• STORED DATA:
**********
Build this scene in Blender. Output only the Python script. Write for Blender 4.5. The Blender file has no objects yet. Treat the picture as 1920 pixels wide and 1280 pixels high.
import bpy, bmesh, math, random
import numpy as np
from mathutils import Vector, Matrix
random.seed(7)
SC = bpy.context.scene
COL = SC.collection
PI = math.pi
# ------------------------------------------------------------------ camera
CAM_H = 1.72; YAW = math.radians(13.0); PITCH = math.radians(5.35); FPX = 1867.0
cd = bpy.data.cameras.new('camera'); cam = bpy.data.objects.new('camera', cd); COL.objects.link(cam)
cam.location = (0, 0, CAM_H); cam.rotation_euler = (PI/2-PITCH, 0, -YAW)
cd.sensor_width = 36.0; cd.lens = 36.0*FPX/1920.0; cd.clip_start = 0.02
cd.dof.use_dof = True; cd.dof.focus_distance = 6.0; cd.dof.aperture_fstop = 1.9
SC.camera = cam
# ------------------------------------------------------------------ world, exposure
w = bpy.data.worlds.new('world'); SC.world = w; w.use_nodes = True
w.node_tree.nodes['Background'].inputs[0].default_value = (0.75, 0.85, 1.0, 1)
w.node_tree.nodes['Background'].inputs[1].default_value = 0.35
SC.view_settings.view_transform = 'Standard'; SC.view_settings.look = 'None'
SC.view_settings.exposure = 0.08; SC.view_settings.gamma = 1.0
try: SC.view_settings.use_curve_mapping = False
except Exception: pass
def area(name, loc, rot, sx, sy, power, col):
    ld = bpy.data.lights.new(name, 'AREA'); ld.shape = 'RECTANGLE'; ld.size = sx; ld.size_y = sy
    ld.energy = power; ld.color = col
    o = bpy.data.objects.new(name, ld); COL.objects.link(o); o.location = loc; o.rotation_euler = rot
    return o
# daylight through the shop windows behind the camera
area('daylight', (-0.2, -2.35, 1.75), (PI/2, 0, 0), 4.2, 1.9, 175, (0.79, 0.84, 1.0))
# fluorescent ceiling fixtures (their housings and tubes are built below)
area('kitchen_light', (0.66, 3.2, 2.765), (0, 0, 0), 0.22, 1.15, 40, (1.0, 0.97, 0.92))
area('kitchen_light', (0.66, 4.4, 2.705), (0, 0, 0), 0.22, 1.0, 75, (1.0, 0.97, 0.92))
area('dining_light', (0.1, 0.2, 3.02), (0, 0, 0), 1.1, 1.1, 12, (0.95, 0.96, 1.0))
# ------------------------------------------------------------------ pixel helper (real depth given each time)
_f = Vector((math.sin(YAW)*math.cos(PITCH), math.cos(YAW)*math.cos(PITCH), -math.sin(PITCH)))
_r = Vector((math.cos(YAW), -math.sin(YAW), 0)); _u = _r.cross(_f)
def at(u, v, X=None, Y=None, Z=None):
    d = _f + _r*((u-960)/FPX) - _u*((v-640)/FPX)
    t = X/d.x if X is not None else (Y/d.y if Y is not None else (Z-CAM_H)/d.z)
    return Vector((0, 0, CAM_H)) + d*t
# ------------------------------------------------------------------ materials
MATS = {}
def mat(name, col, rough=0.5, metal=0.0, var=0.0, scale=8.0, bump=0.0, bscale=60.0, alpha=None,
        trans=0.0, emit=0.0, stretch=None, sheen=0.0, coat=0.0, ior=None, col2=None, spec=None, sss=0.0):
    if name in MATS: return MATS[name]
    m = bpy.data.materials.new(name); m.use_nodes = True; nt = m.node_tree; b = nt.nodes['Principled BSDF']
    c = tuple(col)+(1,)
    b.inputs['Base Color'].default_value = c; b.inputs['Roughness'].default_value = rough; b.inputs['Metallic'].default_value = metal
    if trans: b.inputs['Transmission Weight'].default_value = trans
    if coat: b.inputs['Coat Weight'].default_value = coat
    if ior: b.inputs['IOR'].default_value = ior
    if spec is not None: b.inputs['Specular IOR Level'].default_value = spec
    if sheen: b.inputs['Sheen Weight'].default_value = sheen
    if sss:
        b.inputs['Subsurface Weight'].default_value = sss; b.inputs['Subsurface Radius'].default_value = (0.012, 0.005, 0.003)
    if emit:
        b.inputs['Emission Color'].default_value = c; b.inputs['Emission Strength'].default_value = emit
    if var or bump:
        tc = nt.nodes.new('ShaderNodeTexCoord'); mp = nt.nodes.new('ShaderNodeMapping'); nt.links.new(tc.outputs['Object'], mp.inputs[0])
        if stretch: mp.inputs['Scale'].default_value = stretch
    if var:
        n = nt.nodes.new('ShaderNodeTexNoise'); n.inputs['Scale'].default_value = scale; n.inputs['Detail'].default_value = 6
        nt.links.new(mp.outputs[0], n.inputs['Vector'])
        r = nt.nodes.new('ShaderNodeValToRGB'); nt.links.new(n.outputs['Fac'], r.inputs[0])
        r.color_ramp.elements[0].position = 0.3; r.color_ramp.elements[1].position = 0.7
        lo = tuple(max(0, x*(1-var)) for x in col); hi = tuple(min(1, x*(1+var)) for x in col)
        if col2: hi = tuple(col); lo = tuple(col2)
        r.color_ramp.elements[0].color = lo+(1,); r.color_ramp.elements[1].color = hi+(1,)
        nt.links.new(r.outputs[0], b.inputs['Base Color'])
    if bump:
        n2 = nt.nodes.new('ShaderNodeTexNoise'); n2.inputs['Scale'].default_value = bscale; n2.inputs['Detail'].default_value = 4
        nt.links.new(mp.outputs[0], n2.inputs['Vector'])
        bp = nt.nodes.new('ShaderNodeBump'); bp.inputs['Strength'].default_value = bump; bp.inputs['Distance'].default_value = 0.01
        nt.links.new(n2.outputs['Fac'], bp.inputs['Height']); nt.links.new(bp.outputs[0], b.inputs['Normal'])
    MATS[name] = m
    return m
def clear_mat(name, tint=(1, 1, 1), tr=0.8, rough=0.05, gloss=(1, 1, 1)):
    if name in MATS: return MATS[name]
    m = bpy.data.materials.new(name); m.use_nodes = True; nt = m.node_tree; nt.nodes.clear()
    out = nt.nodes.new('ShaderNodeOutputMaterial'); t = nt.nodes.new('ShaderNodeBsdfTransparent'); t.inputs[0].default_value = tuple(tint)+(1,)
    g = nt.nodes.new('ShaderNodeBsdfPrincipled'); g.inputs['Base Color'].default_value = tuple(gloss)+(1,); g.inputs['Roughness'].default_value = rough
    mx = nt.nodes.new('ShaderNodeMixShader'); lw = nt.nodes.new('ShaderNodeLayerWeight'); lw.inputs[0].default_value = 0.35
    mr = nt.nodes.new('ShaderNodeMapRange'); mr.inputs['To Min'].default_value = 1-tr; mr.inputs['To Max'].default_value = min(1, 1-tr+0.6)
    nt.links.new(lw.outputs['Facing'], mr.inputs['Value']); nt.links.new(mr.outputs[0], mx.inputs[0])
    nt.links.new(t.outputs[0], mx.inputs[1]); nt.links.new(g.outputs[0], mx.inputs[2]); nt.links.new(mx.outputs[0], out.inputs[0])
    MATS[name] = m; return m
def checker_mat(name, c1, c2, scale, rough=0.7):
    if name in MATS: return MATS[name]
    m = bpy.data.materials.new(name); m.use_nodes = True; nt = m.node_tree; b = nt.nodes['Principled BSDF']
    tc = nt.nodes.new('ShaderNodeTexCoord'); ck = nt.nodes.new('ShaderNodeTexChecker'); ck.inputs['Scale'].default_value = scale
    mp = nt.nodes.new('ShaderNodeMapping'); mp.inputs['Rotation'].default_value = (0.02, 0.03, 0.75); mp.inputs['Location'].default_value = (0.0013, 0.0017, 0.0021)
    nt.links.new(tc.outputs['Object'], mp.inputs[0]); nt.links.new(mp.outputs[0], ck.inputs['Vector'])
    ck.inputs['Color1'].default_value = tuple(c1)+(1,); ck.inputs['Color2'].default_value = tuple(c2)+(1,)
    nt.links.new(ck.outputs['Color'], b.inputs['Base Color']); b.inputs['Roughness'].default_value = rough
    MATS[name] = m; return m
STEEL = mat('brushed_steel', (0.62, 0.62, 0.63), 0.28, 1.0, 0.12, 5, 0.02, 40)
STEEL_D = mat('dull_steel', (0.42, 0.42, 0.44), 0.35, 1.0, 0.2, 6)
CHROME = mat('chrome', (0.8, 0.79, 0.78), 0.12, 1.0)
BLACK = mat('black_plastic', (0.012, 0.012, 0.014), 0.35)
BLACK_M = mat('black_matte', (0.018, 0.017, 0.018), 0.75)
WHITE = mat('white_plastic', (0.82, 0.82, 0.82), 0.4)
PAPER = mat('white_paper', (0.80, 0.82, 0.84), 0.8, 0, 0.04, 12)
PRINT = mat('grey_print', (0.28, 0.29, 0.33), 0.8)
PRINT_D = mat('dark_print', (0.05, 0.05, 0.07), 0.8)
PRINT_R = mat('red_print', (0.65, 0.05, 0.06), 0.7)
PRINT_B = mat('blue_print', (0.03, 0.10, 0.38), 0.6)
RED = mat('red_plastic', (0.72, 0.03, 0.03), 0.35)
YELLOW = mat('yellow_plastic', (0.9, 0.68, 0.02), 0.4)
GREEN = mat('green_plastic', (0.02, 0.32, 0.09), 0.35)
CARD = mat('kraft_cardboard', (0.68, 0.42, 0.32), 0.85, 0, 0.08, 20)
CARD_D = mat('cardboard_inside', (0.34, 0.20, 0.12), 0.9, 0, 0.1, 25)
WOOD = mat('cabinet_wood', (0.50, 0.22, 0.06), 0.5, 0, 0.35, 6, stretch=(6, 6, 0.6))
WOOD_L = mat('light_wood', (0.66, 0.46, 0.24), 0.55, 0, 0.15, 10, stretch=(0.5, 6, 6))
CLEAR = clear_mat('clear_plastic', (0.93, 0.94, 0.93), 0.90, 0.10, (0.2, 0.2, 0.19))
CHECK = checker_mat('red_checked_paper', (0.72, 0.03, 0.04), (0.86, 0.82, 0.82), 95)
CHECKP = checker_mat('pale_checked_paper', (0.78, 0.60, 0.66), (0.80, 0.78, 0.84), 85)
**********
• EXERCISE REQUIREMENTS:
Reproduce every line of the listing above in which the string "objects" appears.

• EXERCISE SOLUTION:
Build this scene in Blender. Output only the Python script. Write for Blender 4.5. The Blender file has no objects yet. Treat the picture as 1920 pixels wide and 1280 pixels high.
cd = bpy.data.cameras.new('camera'); cam = bpy.data.objects.new('camera', cd); COL.objects.link(cam)
    o = bpy.data.objects.new(name, ld); COL.objects.link(o); o.location = loc; o.rotation_euler = rot